Finalmente ci siamo: ecco il paesaggio dei miei sogni.
La strada color mattone è dritta e interminabile e taglia in due una terra che sembra non incontrare acqua da secoli, la vedo ed è come se la toccassi – sabbiosa, dura come l’acciaio.
E fa un certo effetto scoprire che malgrado l’apparenza è una terra viva e generosa in cui trovano posto migliaia di eucalipti (che qui chiamano gum trees) e di cespugli di spinifex, palle di foglie appuntite come aghi che trasformano il suolo australiano in un campo minato.Il furgone macina chilometri e benzina, nessuno fiata, nessuno osa.
Dopo avere guidato per più di tre ore senza incontrare una casa e nessun rappresentante della specie umana mi sono meritata il posto d’onore, quello nel sedile dietro meravigliosamente reclinabile, meravigliosamente impreziosito dalla vicinanza al roof aperto che convoglia sulla mia pelle aria fresca, cielo e sole.
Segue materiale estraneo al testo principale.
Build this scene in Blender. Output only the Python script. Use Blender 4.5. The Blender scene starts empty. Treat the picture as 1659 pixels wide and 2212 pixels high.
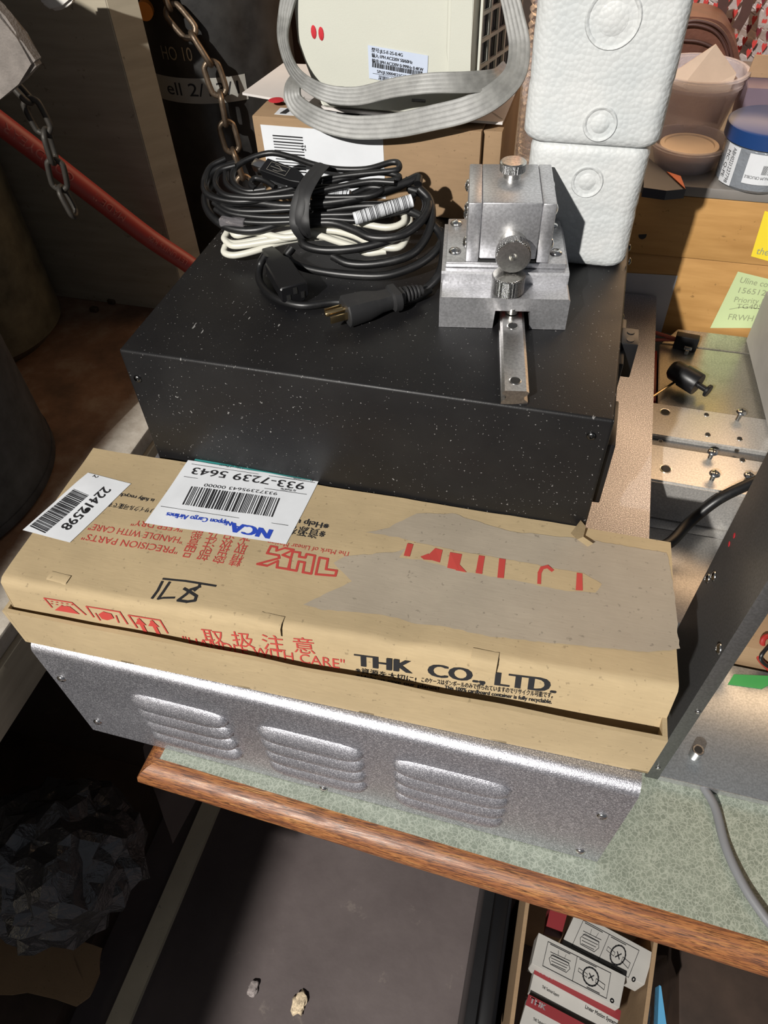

La parete vetrata è a un millimetro dal mio naso e dalla mia immaginazione, conto i colori che mi passano sotto agli occhi nella lenta marcia verso Coober Pedy, conto il grigio dell’argilla, il giallo dei piccoli batuffoli di vegetazione disseminati nelle crepe del terreno, il nero dei tronchi spogli e attorcigliati, l’azzurro degli occhi di chi mi siede a fianco, il bianco soffice e sottile dell’unica nuvola sospesa in cielo.
E conto i giorni che mi separano dalla mia vita di sempre, che adesso è solo un’altra vita, una delle tante possibili, una strada percorsa in un mondo monocromatico e uniforme, in questo momento lontano come è lontana la fine di questa strada che taglia il deserto.